Benar bahwa sistem demokrasi membuka ruang kebebasan bagi berbagai aspirasi. Tetapi apakah aspirasi kebencian, misoginis, intoleran dan bahkan kriminal harus dinilai sama dengan aspirasi keadilan, otonomi tubuh, dan kebebasan berpendapat?

Di dalam demokrasi, realitas selalu berarti "realitas sosial". Yaitu kondisi kehidupan yang selalu memungkinkan kebenaran dikoreksi melalui bahasa manusia. Dan koreksi itu adalah pekerjaan duniawi yang harus terus diaktifkan karena apa yang ada di akhirat tidak mungkin dikoreksi. Inilah realitas yang harus disimulasikan terus menerus, untuk menggantikan psikologi obsesif yang menghendaki pemenuhan kebenaran akhirat di Republik manusia.

Ide Republik memberi kita pelajaran moral yang sangat mendasar, yaitu etika publik harus menjadi satu-satunya ikatan kultural di antara warganegara. Etika publik adalah hasil negosiasi keadilan, di dalam upaya memelihara kehidupan bersama berdasarkan apa yang bisa didistribusikan di dunia, dan bukan apa yang akan diperoleh di akhirat.
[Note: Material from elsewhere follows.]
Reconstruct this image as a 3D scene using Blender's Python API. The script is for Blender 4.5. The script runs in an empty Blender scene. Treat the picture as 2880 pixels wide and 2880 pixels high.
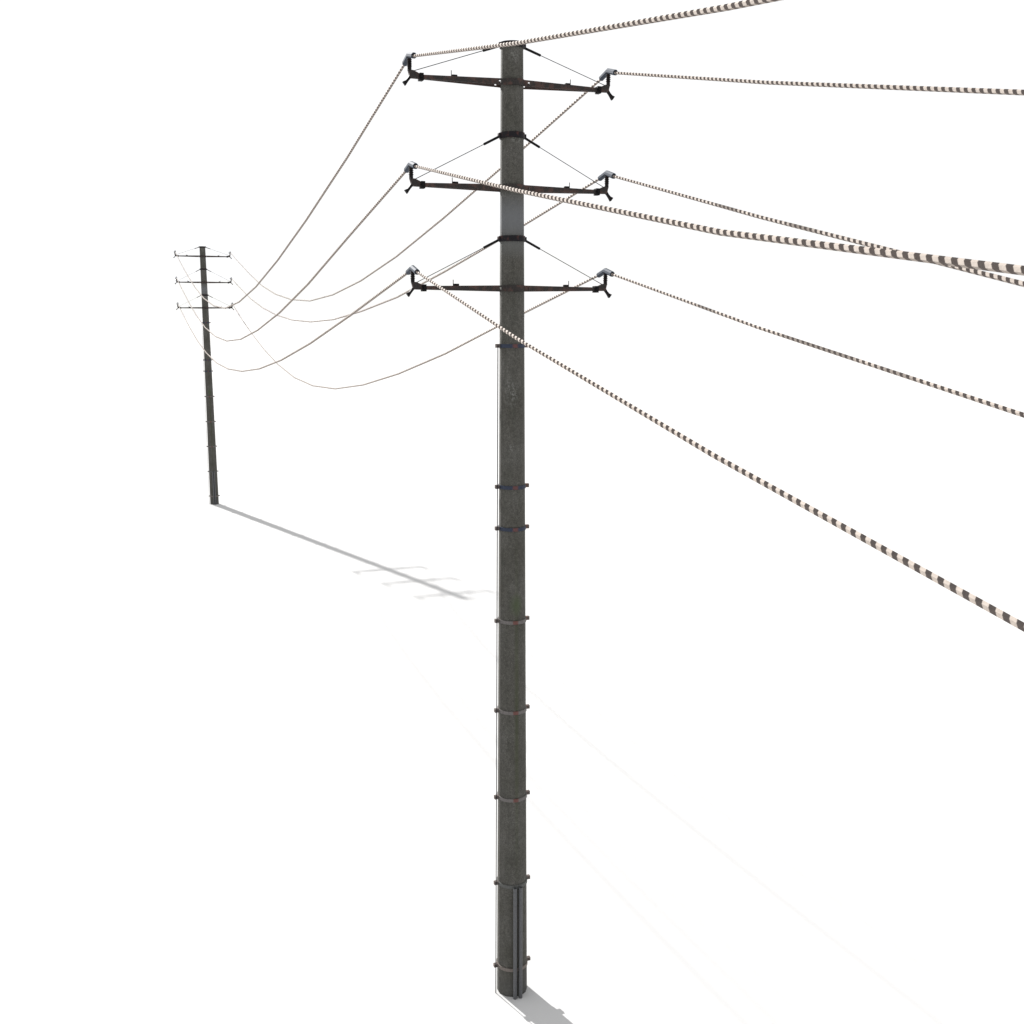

Misalnya, obsesi untuk menyempurnakan keadilan harus kita hasilkan melalui sistem pajak karena melalui pajaklah relasi warga negara disetarakan. Karena itu, sangatlah janggal bila pajak saudara untuk keadilan sosial di bumi, digunakan negara mensubsidi mereka yang ingin masuk surga.